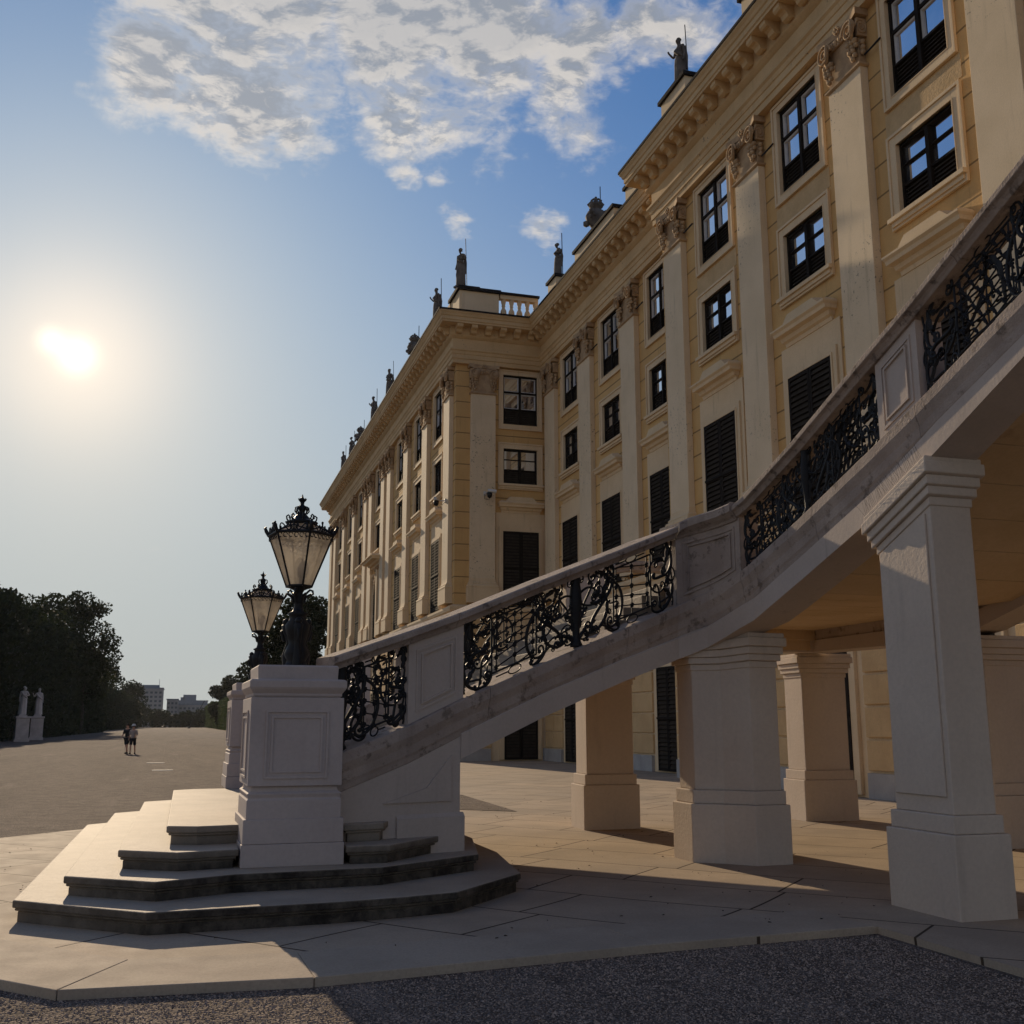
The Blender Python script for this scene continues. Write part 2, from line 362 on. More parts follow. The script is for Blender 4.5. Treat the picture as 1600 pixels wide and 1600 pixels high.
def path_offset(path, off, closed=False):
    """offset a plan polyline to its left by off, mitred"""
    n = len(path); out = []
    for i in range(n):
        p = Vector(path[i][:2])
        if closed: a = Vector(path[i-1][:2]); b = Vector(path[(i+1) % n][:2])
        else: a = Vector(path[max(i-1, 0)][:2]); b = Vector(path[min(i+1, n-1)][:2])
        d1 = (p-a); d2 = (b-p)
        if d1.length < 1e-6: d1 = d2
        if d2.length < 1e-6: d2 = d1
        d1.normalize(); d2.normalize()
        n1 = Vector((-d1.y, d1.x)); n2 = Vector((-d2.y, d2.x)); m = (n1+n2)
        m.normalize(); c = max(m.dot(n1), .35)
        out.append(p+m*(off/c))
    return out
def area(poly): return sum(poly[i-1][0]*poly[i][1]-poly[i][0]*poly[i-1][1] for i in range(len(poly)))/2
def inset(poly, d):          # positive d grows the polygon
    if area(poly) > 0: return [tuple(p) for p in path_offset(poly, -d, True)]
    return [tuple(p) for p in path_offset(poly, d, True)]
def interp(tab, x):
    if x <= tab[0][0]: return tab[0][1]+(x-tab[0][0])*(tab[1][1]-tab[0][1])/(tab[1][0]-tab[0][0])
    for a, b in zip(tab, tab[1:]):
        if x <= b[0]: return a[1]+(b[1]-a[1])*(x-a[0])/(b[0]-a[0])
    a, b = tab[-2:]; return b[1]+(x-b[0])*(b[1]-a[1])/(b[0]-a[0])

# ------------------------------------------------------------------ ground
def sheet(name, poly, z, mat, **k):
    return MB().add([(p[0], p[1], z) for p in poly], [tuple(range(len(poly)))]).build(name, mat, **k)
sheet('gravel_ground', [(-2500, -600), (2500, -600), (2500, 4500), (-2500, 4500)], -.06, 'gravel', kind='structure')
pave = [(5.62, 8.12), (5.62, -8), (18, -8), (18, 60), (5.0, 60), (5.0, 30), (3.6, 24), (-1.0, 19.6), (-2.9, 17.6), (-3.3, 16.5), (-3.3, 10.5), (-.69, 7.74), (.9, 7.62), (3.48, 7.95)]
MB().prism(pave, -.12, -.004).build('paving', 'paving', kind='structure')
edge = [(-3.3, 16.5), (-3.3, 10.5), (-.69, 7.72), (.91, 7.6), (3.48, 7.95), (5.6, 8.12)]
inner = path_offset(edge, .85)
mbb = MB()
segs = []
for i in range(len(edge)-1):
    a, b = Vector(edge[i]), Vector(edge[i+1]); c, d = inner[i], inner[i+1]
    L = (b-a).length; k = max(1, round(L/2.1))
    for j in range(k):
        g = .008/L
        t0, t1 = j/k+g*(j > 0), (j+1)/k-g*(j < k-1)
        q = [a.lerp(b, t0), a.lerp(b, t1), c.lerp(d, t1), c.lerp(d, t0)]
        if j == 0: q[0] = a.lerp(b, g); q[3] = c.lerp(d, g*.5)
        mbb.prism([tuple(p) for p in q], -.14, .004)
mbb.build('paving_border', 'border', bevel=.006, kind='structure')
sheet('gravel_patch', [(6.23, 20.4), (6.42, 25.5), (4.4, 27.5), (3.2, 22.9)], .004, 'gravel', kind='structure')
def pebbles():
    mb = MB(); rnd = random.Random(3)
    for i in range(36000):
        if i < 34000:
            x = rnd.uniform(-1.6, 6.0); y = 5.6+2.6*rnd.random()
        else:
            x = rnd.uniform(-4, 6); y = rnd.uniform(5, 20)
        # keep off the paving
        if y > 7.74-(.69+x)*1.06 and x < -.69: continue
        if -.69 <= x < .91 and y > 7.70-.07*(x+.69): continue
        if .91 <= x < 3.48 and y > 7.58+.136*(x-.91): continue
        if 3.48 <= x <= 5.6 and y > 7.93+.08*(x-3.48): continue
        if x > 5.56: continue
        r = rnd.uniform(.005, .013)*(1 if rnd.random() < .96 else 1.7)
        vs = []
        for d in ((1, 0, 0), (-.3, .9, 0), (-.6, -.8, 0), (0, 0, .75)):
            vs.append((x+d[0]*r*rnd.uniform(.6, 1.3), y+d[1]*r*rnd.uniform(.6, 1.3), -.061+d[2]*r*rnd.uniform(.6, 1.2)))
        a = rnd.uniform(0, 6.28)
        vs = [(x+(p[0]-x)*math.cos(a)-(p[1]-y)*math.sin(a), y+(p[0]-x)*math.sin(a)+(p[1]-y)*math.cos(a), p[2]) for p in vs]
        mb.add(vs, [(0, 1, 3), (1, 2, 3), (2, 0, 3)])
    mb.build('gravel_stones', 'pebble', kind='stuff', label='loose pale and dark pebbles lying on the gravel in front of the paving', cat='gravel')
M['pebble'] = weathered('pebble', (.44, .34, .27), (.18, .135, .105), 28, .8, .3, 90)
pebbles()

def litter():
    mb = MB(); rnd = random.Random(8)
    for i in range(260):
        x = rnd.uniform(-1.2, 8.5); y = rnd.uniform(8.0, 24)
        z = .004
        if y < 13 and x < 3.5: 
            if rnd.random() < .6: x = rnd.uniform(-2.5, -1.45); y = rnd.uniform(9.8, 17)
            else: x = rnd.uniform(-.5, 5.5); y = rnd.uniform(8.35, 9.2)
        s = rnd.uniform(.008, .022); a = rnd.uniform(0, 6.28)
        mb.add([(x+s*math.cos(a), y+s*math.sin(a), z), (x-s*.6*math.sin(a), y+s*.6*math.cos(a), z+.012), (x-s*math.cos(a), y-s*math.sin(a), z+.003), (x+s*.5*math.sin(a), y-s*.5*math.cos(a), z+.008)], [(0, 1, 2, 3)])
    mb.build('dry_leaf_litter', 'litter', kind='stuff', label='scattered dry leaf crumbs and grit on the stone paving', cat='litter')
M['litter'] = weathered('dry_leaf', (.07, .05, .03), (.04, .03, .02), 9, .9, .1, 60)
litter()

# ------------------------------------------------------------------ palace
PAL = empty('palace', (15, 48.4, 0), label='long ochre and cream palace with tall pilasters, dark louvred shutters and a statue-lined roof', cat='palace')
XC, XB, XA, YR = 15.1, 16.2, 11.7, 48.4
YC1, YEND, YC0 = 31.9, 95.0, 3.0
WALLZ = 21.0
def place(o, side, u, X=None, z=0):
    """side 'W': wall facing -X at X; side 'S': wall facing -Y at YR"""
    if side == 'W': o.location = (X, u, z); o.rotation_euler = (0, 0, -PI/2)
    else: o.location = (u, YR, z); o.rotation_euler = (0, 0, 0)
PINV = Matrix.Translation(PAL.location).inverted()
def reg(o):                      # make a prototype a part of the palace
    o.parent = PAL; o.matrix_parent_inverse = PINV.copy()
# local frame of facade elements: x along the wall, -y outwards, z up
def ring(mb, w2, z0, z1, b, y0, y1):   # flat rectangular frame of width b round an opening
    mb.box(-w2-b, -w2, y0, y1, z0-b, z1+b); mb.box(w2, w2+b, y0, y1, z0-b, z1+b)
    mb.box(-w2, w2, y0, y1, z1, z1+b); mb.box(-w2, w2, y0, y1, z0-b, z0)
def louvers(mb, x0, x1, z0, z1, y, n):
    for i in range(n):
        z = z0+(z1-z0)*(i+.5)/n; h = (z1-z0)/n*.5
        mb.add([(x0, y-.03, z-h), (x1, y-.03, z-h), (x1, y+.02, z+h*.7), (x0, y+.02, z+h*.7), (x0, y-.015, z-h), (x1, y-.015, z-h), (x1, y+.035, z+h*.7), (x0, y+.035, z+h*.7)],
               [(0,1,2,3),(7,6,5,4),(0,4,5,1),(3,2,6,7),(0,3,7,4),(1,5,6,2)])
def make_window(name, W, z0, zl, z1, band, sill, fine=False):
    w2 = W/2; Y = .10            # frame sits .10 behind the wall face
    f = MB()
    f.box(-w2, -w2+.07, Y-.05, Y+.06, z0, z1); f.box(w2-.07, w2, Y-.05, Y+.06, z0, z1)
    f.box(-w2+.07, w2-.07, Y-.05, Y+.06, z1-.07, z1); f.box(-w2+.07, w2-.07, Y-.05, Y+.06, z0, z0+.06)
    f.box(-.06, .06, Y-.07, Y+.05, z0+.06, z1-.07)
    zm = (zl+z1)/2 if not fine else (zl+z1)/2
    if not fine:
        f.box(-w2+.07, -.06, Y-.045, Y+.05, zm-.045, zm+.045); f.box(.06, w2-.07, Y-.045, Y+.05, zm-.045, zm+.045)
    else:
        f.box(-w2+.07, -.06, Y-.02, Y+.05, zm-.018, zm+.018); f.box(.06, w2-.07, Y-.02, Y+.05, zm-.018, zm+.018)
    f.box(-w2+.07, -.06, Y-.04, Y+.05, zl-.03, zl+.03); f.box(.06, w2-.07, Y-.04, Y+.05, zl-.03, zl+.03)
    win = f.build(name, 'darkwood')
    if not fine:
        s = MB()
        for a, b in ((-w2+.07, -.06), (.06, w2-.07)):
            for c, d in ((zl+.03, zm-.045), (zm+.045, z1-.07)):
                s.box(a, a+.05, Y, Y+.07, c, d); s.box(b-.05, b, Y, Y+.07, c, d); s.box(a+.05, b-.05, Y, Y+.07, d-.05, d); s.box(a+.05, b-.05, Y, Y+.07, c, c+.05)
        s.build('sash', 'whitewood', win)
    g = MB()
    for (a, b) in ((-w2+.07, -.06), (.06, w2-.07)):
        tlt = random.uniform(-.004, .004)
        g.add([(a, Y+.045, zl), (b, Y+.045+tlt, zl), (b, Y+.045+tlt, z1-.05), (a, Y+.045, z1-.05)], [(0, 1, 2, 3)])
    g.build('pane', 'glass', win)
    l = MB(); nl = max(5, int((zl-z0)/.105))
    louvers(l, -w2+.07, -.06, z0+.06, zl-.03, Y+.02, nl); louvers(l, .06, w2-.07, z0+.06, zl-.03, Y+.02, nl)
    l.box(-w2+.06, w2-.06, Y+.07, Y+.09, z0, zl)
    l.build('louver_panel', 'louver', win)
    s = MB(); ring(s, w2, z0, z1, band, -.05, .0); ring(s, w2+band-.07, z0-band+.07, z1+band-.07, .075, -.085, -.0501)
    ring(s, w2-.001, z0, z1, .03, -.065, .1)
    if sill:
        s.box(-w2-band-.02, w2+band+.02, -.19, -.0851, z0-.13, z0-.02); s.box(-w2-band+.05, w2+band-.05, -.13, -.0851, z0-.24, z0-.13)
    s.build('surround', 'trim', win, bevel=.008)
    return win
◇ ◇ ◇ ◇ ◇
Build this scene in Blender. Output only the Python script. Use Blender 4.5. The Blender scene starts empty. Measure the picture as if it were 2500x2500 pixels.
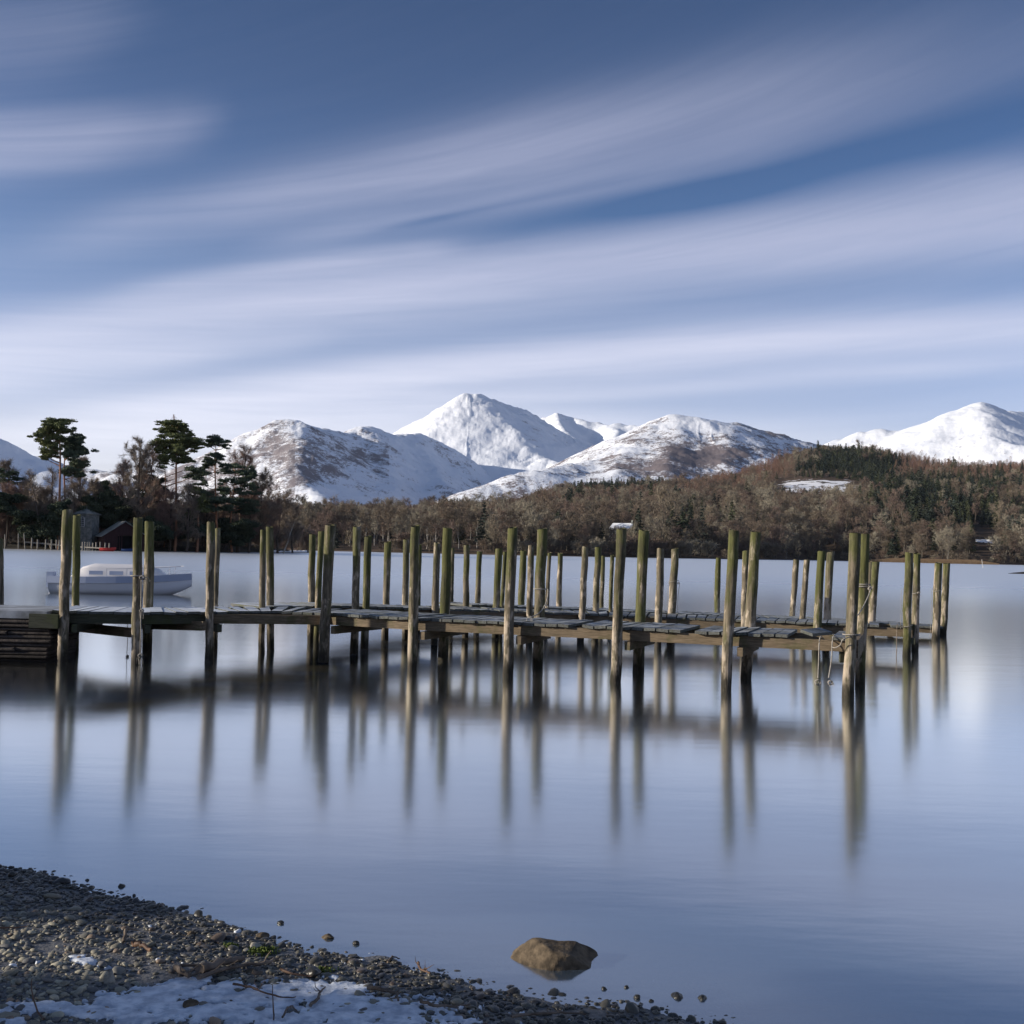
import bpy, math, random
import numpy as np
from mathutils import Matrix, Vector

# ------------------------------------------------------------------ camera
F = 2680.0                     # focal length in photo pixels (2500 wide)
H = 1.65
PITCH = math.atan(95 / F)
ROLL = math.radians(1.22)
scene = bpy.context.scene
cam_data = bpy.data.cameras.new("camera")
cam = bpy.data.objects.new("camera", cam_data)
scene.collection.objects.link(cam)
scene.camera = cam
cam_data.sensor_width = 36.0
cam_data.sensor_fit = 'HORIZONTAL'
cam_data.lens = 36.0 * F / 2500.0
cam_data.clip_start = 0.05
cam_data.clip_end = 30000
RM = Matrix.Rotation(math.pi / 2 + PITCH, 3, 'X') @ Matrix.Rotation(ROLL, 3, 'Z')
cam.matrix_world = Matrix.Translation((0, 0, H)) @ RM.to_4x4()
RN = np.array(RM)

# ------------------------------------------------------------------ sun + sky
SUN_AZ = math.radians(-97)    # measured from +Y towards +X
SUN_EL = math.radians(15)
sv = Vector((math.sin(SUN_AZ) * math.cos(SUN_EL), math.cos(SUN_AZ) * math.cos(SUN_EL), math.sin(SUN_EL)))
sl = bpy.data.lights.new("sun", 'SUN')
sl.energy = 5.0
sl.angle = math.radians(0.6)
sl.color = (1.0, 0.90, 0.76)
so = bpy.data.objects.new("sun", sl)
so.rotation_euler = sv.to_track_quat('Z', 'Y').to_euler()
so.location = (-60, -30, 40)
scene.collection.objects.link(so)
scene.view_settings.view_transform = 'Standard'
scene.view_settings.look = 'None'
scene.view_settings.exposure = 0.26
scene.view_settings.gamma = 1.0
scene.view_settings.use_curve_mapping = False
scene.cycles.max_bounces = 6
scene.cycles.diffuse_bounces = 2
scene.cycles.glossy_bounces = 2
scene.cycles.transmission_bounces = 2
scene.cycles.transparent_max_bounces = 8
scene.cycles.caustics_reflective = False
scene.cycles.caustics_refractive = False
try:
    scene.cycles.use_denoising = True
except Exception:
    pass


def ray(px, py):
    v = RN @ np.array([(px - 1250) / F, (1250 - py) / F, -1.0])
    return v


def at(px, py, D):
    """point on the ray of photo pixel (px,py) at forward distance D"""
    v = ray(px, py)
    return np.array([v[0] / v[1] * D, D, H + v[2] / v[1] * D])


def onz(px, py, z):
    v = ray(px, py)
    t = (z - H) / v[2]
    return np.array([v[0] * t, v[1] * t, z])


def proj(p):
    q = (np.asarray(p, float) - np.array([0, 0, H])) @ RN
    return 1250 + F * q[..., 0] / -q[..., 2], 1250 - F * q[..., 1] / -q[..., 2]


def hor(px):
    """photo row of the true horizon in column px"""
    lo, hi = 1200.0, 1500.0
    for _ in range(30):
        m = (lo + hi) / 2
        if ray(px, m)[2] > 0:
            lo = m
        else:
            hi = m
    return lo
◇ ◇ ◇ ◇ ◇
Give back exactly the lines from the one containing "Build this scene" to the one containing "return np.array([v[0] /", both included, and no pictures.

Build this scene in Blender. Output only the Python script. Use Blender 4.5. The Blender scene starts empty. Measure the picture as if it were 2500x2500 pixels.
import bpy, math, random
import numpy as np
from mathutils import Matrix, Vector

# ------------------------------------------------------------------ camera
F = 2680.0                     # focal length in photo pixels (2500 wide)
H = 1.65
PITCH = math.atan(95 / F)
ROLL = math.radians(1.22)
scene = bpy.context.scene
cam_data = bpy.data.cameras.new("camera")
cam = bpy.data.objects.new("camera", cam_data)
scene.collection.objects.link(cam)
scene.camera = cam
cam_data.sensor_width = 36.0
cam_data.sensor_fit = 'HORIZONTAL'
cam_data.lens = 36.0 * F / 2500.0
cam_data.clip_start = 0.05
cam_data.clip_end = 30000
RM = Matrix.Rotation(math.pi / 2 + PITCH, 3, 'X') @ Matrix.Rotation(ROLL, 3, 'Z')
cam.matrix_world = Matrix.Translation((0, 0, H)) @ RM.to_4x4()
RN = np.array(RM)

# ------------------------------------------------------------------ sun + sky
SUN_AZ = math.radians(-97)    # measured from +Y towards +X
SUN_EL = math.radians(15)
sv = Vector((math.sin(SUN_AZ) * math.cos(SUN_EL), math.cos(SUN_AZ) * math.cos(SUN_EL), math.sin(SUN_EL)))
sl = bpy.data.lights.new("sun", 'SUN')
sl.energy = 5.0
sl.angle = math.radians(0.6)
sl.color = (1.0, 0.90, 0.76)
so = bpy.data.objects.new("sun", sl)
so.rotation_euler = sv.to_track_quat('Z', 'Y').to_euler()
so.location = (-60, -30, 40)
scene.collection.objects.link(so)
scene.view_settings.view_transform = 'Standard'
scene.view_settings.look = 'None'
scene.view_settings.exposure = 0.26
scene.view_settings.gamma = 1.0
scene.view_settings.use_curve_mapping = False
scene.cycles.max_bounces = 6
scene.cycles.diffuse_bounces = 2
scene.cycles.glossy_bounces = 2
scene.cycles.transmission_bounces = 2
scene.cycles.transparent_max_bounces = 8
scene.cycles.caustics_reflective = False
scene.cycles.caustics_refractive = False
try:
    scene.cycles.use_denoising = True
except Exception:
    pass


def ray(px, py):
    v = RN @ np.array([(px - 1250) / F, (1250 - py) / F, -1.0])
    return v


def at(px, py, D):
    """point on the ray of photo pixel (px,py) at forward distance D"""
    v = ray(px, py)
    return np.array([v[0] / v[1] * D, D, H + v[2] / v[1] * D])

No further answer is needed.